_Exercise goal_
Find and return each line containing "scene".

____

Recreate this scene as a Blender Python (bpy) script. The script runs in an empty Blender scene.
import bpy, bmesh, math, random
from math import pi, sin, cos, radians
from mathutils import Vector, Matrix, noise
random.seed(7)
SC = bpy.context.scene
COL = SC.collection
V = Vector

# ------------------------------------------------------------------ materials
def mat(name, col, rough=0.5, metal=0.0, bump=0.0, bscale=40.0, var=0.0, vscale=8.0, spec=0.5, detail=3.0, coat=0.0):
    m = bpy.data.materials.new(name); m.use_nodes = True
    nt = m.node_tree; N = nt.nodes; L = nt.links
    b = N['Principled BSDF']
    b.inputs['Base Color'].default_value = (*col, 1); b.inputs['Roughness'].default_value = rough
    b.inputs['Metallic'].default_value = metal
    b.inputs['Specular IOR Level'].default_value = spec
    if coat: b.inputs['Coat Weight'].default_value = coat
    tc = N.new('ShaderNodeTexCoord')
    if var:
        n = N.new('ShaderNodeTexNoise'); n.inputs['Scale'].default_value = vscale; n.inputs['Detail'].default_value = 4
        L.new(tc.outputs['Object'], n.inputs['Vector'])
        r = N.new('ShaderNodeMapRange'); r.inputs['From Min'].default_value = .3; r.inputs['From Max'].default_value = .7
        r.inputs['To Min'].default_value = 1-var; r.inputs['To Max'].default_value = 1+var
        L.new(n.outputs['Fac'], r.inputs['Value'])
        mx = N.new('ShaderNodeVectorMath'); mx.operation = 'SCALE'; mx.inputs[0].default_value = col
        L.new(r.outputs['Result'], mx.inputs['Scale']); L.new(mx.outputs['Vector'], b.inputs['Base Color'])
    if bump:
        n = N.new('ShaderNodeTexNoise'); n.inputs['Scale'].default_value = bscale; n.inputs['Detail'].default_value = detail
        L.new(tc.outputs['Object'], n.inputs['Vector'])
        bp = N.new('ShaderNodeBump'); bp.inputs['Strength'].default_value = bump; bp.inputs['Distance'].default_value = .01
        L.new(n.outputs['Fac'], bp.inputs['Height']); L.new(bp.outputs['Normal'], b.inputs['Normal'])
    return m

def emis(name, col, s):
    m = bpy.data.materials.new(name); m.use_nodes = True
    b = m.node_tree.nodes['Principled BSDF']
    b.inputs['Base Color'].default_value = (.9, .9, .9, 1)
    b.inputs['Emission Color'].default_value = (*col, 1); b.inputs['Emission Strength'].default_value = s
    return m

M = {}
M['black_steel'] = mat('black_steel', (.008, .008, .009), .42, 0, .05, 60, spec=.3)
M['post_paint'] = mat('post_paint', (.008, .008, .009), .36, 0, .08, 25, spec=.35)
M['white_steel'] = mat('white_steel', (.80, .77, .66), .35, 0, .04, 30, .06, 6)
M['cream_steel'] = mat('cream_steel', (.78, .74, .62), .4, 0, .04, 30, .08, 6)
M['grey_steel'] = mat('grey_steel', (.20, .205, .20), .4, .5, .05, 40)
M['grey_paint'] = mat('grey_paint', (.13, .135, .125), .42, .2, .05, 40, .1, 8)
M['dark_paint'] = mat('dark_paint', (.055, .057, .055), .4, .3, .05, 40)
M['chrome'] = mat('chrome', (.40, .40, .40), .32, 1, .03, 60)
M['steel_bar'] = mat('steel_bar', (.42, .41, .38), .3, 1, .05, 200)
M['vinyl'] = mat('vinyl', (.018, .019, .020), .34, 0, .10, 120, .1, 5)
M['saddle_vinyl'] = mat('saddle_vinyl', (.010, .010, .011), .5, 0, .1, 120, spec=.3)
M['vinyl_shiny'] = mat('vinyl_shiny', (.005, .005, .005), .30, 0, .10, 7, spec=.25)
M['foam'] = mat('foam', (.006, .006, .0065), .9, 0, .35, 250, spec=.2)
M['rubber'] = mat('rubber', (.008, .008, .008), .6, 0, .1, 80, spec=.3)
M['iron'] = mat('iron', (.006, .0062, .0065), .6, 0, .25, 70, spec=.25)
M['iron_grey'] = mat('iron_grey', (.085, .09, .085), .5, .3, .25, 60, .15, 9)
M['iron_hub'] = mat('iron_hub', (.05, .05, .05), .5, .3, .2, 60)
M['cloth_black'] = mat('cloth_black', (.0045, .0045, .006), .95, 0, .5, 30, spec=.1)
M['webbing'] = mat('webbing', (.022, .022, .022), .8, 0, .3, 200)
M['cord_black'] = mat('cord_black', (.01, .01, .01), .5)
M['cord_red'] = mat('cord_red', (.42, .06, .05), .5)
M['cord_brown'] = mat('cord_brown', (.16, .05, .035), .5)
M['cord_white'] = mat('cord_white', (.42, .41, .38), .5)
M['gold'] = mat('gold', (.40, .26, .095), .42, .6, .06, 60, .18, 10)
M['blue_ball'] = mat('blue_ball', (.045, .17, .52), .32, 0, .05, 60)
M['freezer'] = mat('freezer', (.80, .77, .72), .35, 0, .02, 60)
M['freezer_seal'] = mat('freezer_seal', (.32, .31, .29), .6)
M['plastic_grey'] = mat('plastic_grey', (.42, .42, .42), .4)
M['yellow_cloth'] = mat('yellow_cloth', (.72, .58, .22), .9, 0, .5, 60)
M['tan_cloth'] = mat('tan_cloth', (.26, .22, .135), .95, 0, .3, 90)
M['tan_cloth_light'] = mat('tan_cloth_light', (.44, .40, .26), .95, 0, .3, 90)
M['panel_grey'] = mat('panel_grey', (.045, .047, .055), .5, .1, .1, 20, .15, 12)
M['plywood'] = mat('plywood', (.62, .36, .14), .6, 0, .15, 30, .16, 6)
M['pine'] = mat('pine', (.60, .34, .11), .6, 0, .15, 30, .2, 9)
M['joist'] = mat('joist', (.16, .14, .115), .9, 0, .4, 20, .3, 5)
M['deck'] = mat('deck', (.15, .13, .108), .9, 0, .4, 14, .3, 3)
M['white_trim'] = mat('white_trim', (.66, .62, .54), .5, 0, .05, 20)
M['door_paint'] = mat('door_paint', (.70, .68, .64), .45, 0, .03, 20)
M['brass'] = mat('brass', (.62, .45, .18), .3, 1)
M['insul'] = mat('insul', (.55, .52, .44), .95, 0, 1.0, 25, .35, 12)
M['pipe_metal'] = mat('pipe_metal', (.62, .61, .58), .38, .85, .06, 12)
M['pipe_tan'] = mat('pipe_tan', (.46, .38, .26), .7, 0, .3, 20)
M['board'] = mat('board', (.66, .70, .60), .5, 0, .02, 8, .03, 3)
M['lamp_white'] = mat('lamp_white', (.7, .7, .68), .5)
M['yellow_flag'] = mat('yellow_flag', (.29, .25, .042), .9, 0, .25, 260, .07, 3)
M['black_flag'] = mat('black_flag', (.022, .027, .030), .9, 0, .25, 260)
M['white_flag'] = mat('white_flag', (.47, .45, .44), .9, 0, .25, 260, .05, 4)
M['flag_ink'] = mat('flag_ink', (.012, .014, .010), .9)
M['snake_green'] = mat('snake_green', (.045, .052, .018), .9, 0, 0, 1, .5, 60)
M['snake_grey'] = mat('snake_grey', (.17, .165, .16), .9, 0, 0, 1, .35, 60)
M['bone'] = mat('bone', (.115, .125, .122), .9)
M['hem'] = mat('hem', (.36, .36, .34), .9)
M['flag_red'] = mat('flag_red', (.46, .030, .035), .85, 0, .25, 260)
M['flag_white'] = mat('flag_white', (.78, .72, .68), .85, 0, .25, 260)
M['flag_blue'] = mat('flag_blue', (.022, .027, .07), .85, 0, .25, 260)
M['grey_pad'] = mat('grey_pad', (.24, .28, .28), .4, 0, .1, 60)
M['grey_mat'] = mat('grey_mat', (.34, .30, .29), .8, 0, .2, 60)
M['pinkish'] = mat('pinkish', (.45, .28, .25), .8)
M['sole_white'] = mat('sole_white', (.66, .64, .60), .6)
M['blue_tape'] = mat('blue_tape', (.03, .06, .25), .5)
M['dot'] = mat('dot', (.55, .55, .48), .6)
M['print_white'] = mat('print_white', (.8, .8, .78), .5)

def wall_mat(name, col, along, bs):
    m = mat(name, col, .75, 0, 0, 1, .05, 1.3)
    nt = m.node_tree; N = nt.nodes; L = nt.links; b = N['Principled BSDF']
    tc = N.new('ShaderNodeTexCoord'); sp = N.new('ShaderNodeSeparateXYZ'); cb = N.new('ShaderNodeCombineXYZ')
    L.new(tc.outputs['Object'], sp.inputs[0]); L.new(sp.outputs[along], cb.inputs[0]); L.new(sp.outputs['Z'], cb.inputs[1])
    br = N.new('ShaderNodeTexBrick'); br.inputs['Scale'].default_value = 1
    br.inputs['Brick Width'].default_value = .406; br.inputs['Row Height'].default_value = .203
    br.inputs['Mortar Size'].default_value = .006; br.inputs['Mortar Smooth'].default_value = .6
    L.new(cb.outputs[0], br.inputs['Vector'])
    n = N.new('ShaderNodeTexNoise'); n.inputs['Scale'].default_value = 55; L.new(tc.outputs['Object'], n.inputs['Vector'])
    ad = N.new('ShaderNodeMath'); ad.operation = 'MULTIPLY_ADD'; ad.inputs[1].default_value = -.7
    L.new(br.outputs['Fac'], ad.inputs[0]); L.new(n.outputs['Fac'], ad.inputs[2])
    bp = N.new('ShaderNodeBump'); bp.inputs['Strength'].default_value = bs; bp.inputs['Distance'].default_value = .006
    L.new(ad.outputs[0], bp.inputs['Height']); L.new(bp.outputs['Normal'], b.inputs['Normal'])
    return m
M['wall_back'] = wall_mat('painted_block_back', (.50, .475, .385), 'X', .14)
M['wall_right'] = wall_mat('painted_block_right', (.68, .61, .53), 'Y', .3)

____

_Result for this task_
Recreate this scene as a Blender Python (bpy) script. The script runs in an empty Blender scene.
SC = bpy.context.scene